The Changing Academic Publishing Landscape in China

01:09:33

Release Date: 08/24/2020, Zong-Ming Cheng, Tao Tao, Donna Minton, Ph.D., Lori Carlin

For nearly two decades, international publishers have seen tremendous output from China provide mainly positive impact on their publishing programs. They’ve experienced growth from subscriptions to submissions to accepted papers, with little end in sight…or is there? China may now believe it is time to “build its own ship and sail independently,"" developing their own international academic publishing market. Recent activities and reports certainly indicate that China is looking to expand their scholarly publishing efforts, trying new approaches and providing funding to support experimentation. Now, an unprecedented large-scale national plan (including the “Action Plan for the Excellence of Chinese STM Journals”) includes specific directives to encourage internal, domestic collaboration and expansion.

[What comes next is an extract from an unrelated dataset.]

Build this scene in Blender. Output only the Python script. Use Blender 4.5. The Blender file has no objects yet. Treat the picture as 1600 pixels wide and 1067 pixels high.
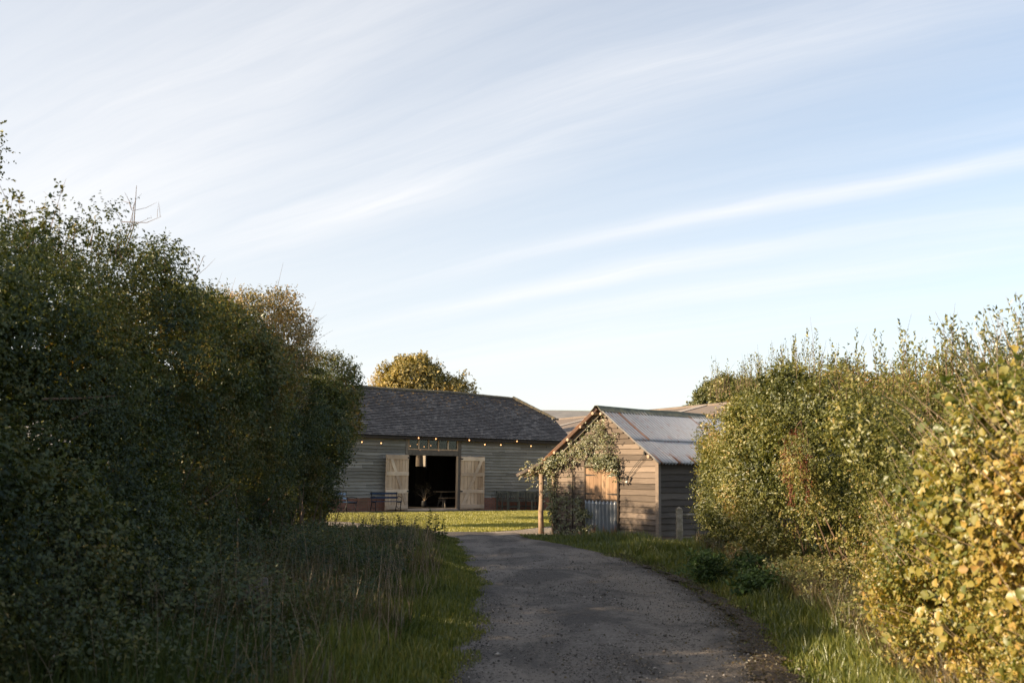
import bpy, math, random
import numpy as np
random.seed(7)
RNG = np.random.default_rng(11)
sc = bpy.context.scene
COL = sc.collection
R = math.radians

# ------------------------------------------------------------------ helpers
def tag(o, label=None, cat=None, group=None, kind=None):
    if label: o['label'] = label
    if cat: o['category'] = cat
    if group: o['group'] = group
    if kind: o['kind'] = kind
    return o

def empty(name, loc, rz=0.0, label=None, cat=None, group=None):
    o = bpy.data.objects.new(name, None)
    o.empty_display_size = 0.3
    o.location = loc
    o.rotation_euler = (0, 0, rz)
    COL.objects.link(o)
    return tag(o, label, cat, group)

class MB:
    """collects shapes, links them as one mesh object"""
    def __init__(self):
        self.v, self.f, self.r = [], [], []
    def add(self, verts, faces, rnd=None):
        if rnd is None: rnd = random.random()
        n = len(self.v)
        self.v += [tuple(p) for p in verts]
        self.f += [tuple(i + n for i in q) for q in faces]
        self.r += [rnd] * len(verts)
    def box(self, x0, x1, y0, y1, z0, z1, rnd=None, rot=None, piv=None):
        vs = [(x0, y0, z0), (x1, y0, z0), (x1, y1, z0), (x0, y1, z0), (x0, y0, z1), (x1, y0, z1), (x1, y1, z1), (x0, y1, z1)]
        if rot:
            ax, a = rot
            if piv is None: piv = ((x0 + x1) / 2, (y0 + y1) / 2, (z0 + z1) / 2)
            c, s = math.cos(a), math.sin(a)
            o = []
            for p in vs:
                q = [p[i] - piv[i] for i in range(3)]
                i, j = {'x': (1, 2), 'y': (2, 0), 'z': (0, 1)}[ax]
                q[i], q[j] = q[i] * c - q[j] * s, q[i] * s + q[j] * c
                o.append([q[k] + piv[k] for k in range(3)])
            vs = o
        self.add(vs, [(0, 3, 2, 1), (4, 5, 6, 7), (0, 1, 5, 4), (1, 2, 6, 5), (2, 3, 7, 6), (3, 0, 4, 7)], rnd)
    def bar(self, a, b, w, h, up=(0, 0, 1), rnd=None):
        a, b, up = np.array(a, float), np.array(b, float), np.array(up, float)
        d = b - a; d /= np.linalg.norm(d)
        s = np.cross(d, up); s /= np.linalg.norm(s); u = np.cross(s, d)
        vs = []
        for e in (a, b):
            for i, j in ((-1, -1), (1, -1), (1, 1), (-1, 1)):
                vs.append(e + s * i * w / 2 + u * j * h / 2)
        self.add(vs, [(0, 1, 2, 3), (7, 6, 5, 4), (0, 4, 5, 1), (1, 5, 6, 2), (2, 6, 7, 3), (3, 7, 4, 0)], rnd)
    def tube(self, pts, rads, n=7, rnd=None, wob=0.0):
        pts = [np.array(p, float) for p in pts]
        if not hasattr(rads, '__len__'): rads = [rads] * len(pts)
        vs, fs = [], []
        d0 = pts[-1] - pts[0]
        ref = np.array([0, 0, 1.0]) if abs(d0[2]) < 0.8 * np.linalg.norm(d0) else np.array([1.0, 0, 0])
        for k, p in enumerate(pts):
            d = pts[min(k + 1, len(pts) - 1)] - pts[max(k - 1, 0)]
            d = d / (np.linalg.norm(d) + 1e-9)
            s = np.cross(d, ref); s /= (np.linalg.norm(s) + 1e-9); u = np.cross(s, d)
            for i in range(n):
                a = 2 * math.pi * i / n
                rr = rads[k] * (1 + (random.uniform(-wob, wob) if wob else 0))
                vs.append(p + s * math.cos(a) * rr + u * math.sin(a) * rr)
        for k in range(len(pts) - 1):
            for i in range(n):
                j = (i + 1) % n
                fs.append((k * n + i, k * n + j, (k + 1) * n + j, (k + 1) * n + i))
        fs.append(tuple(range(n))[::-1]); m = (len(pts) - 1) * n
        fs.append(tuple(range(m, m + n)))
        self.add(vs, fs, rnd)
    def sphere(self, c, r, n=8, m=5, sq=(1, 1, 1), rnd=None):
        vs, fs = [(c[0], c[1], c[2] - r * sq[2])], []
        for k in range(1, m):
            t = math.pi * k / m - math.pi / 2
            for i in range(n):
                a = 2 * math.pi * i / n
                vs.append((c[0] + r * sq[0] * math.cos(t) * math.cos(a), c[1] + r * sq[1] * math.cos(t) * math.sin(a), c[2] + r * sq[2] * math.sin(t)))
        vs.append((c[0], c[1], c[2] + r * sq[2])); L = len(vs) - 1
        for i in range(n):
            j = (i + 1) % n
            fs.append((0, 1 + j, 1 + i))
            for k in range(m - 2):
                fs.append((1 + k * n + i, 1 + k * n + j, 1 + (k + 1) * n + j, 1 + (k + 1) * n + i))
            fs.append((L, 1 + (m - 2) * n + i, 1 + (m - 2) * n + j))
        self.add(vs, fs, rnd)
    def grid(self, P, rnd=None, close=False):
        """P: rows x cols x 3 points"""
        P = np.array(P); r, c = P.shape[:2]
        fs = [(i * c + j, i * c + j + 1, (i + 1) * c + j + 1, (i + 1) * c + j) for i in range(r - 1) for j in range(c - 1)]
        self.add(P.reshape(-1, 3), fs, rnd)
    def build(self, name, mat, parent=None, smooth=False, bevel=0):
        me = bpy.data.meshes.new(name)
        me.from_pydata(self.v, [], self.f)
        a = me.attributes.new('rnd', 'FLOAT', 'POINT')
        a.data.foreach_set('value', np.array(self.r, dtype=np.float32))
        me.materials.append(mat)
        if smooth: me.polygons.foreach_set('use_smooth', [True] * len(me.polygons))
        o = bpy.data.objects.new(name, me)
        COL.objects.link(o)
        if parent: o.parent = parent
        if bevel:
            m = o.modifiers.new('bevel', 'BEVEL'); m.width = bevel; m.segments = 1; m.limit_method = 'ANGLE'
        return o

def np_mesh(name, V, F, k, mat, attrs, parent=None, smooth=False):
    """V (n,3), F (m,k) arrays -> object"""
    me = bpy.data.meshes.new(name)
    n, m = len(V), len(F)
    me.vertices.add(n); me.vertices.foreach_set('co', V.astype(np.float32).ravel())
    me.loops.add(m * k); me.loops.foreach_set('vertex_index', F.astype(np.int32).ravel())
    me.polygons.add(m)
    me.polygons.foreach_set('loop_start', np.arange(0, m * k, k, dtype=np.int32))
    me.polygons.foreach_set('loop_total', np.full(m, k, dtype=np.int32))
    if smooth: me.polygons.foreach_set('use_smooth', np.ones(m, dtype=bool))
    for an, av in attrs.items():
        a = me.attributes.new(an, 'FLOAT', 'POINT'); a.data.foreach_set('value', av.astype(np.float32))
    me.update(calc_edges=True)
    me.materials.append(mat)
    o = bpy.data.objects.new(name, me); COL.objects.link(o)
    if parent: o.parent = parent
    return o

def norm(a): return a / (np.linalg.norm(a, axis=-1, keepdims=True) + 1e-9)

def _hash(i, j, k, s):
    h = (i * 374761393 + j * 668265263 + k * 2147483647 + s * 144665) & 0xffffffff
    h = ((h ^ (h >> 13)) * 1274126177) & 0xffffffff
    return ((h ^ (h >> 16)) & 0xffff) / 65535.0
def vnoise(P, scale, seed=0):
    Q = np.asarray(P, float) * scale + 1000.0
    I = np.floor(Q).astype(np.int64); f = Q - I; f = f * f * (3 - 2 * f)
    out = 0
    for dx in (0, 1):
        for dy in (0, 1):
            for dz in (0, 1):
                w = (f[:, 0] if dx else 1 - f[:, 0]) * (f[:, 1] if dy else 1 - f[:, 1]) * (f[:, 2] if dz else 1 - f[:, 2])
                out = out + w * _hash(I[:, 0] + dx, I[:, 1] + dy, I[:, 2] + dz, seed)
    return out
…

What if these efforts lead China to turn their publishing output inward? In this session, experts with local experience in China will provide first-hand insights into the most recent Chinese directives and developments that have the potential to disrupt the academic publishing industry in China. We will hear directly from those experimenting with new and novel approaches to publishing research in China, along with what Chinese researchers are saying today about publishing, open access, how they make submission decisions, and what publishers need to know about the new and emerging opportunities and challenges in China.